Experimental study of forces on freely moving spherical particles during resuspension into turbulent flow

Turbulent resuspension, a process of lifting solid particles from the bottom by turbulent flow, is ubiquitous in environmental and industrial applications. The process is a sequence of events that starts with an incipient motion of the particle being dislodged from its place, continues as sliding or rolling on the surface, ending with the particle being detached from the surface and lifted up into the flow. We study the resuspension of solid spherical particles with the density comparable to that of the fluid, and the diameter comparable with the Kolmogorov length scale.
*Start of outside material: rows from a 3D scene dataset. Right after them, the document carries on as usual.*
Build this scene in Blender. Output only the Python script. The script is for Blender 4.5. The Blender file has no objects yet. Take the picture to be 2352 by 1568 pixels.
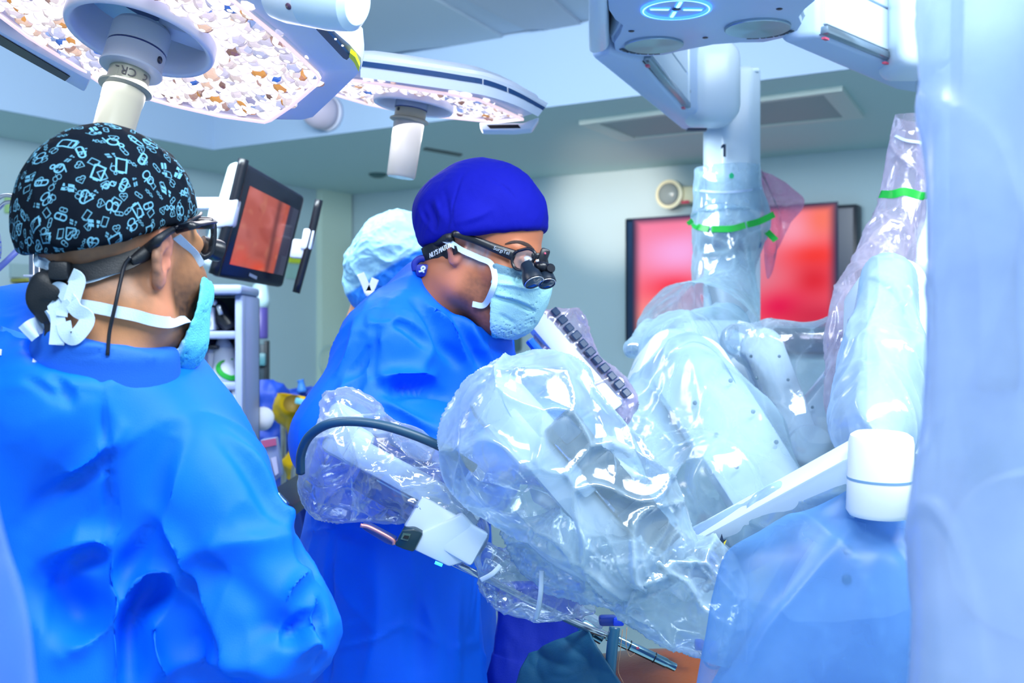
import bpy, bmesh, math, random
import numpy as np
from mathutils import Vector, Matrix
from mathutils.bvhtree import BVHTree
random.seed(7)
RNG = np.random.RandomState(7)
sc = bpy.context.scene
col = sc.collection

# ------------------------------------------------------------------ camera
F = 2613.0                      # focal length in pixels of the 2352 px wide frame (40 mm on 36 mm)
CAM = np.array([0.0, 0.0, 1.50])
cd = bpy.data.cameras.new('camera'); cam = bpy.data.objects.new('camera', cd); col.objects.link(cam)
cam.location = CAM; cam.rotation_euler = (math.pi/2, 0, 0)
cd.sensor_width = 36.0; cd.lens = 40.0; cd.clip_start = 0.05
cd.dof.use_dof = True; cd.dof.focus_distance = 1.62; cd.dof.aperture_fstop = 6.3
sc.camera = cam

def at(px, py, d):
    """world point seen at pixel (px, py) at distance d along the viewing axis"""
    return np.array([(px-1176.0)/F*d, d, CAM[2]-(py-784.0)/F*d])

# ------------------------------------------------------------------ light
def lin(c):
    c = np.asarray(c, float)/255.0
    return tuple(np.where(c <= .04045, c/12.92, ((c+.055)/1.055)**2.4))
w = bpy.data.worlds.new('world'); sc.world = w; w.use_nodes = True
w.node_tree.nodes['Background'].inputs[0].default_value = (0.55, 0.78, 1.0, 1)
w.node_tree.nodes['Background'].inputs[1].default_value = .85
def area(name, loc, target, sx, sy, power, color=(1, 1, 1), spread=None):
    l = bpy.data.lights.new(name, 'AREA'); l.shape = 'RECTANGLE'; l.size = sx; l.size_y = sy
    l.energy = power; l.color = color
    if spread: l.spread = spread
    o = bpy.data.objects.new(name, l); col.objects.link(o); o.location = loc
    o.rotation_euler = (Vector(target)-Vector(loc)).to_track_quat('-Z', 'Y').to_euler()
    return o
area('ceiling_light_near', (-0.1, 0.3, 2.85), (-0.1, 1.4, 1.1), 1.2, .9, 50, (0.86, 0.95, 1.0))
area('ceiling_light_table', (0.9, 1.2, 2.85), (0.6, 1.9, 1.0), 1.2, 1.2, 70, (0.88, 0.96, 1.0))
area('wall_fill_light', (-1.0, 2.7, 2.85), (-0.6, 6.5, 1.0), 1.6, 1.0, 120, (0.84, 0.95, 1.0))  # added fill aimed at the far walls, no fixture there
_s = bpy.data.lights.new('lamp_spill', 'SPOT'); _s.energy = 650; _s.color = (1.0, .80, .64); _s.spot_size = math.radians(13); _s.spot_blend = .9; _s.shadow_soft_size = .06
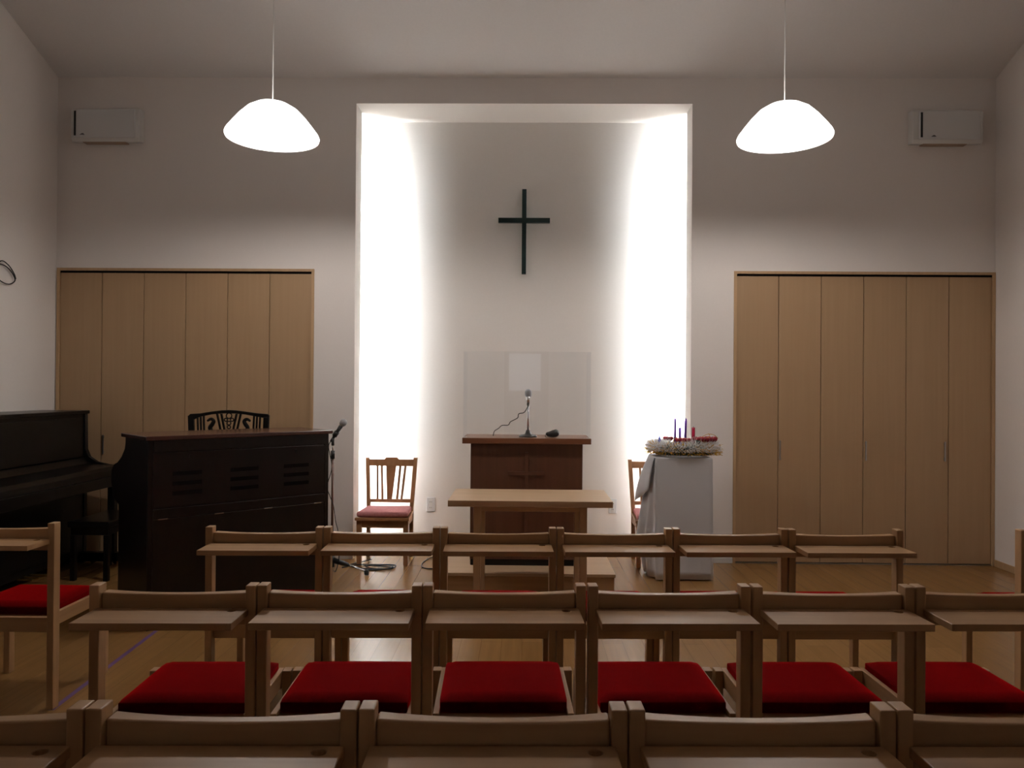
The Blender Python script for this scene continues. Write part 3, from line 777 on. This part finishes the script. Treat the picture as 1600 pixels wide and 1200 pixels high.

Three-dimensional particle tracking velocimetry (3D-PTV) tracks particle motion during the lift-off events in an oscillating grid turbulent flow. We measure simultaneously the Lagrangian trajectories of both the particles freely moving along the bottom smooth wall and the surrounding flow tracers. Different force terms acting on particles were estimated based on particle motion and local flow parameters. The results show that: i) the lift force is dominant; ii) the drag force on freely moving particles is less relevant in this type of resuspension; iii) the Basset (history or viscous-unsteady) force is a non-negligible component and plays an important role before the lift-off event. Although we cannot estimate very accurately the magnitude of the force terms, we find that during the resuspension the dominant forces are 2−10 times the buoyancy force magnitude. The findings cannot be extrapolated to particles, which are much smaller than the Kolmogorov length scale, or much denser than the fluid. Nevertheless, the present findings can assist in modeling of the sediment transport, particle filtration, pneumatic conveying and mixing in bio-reactors.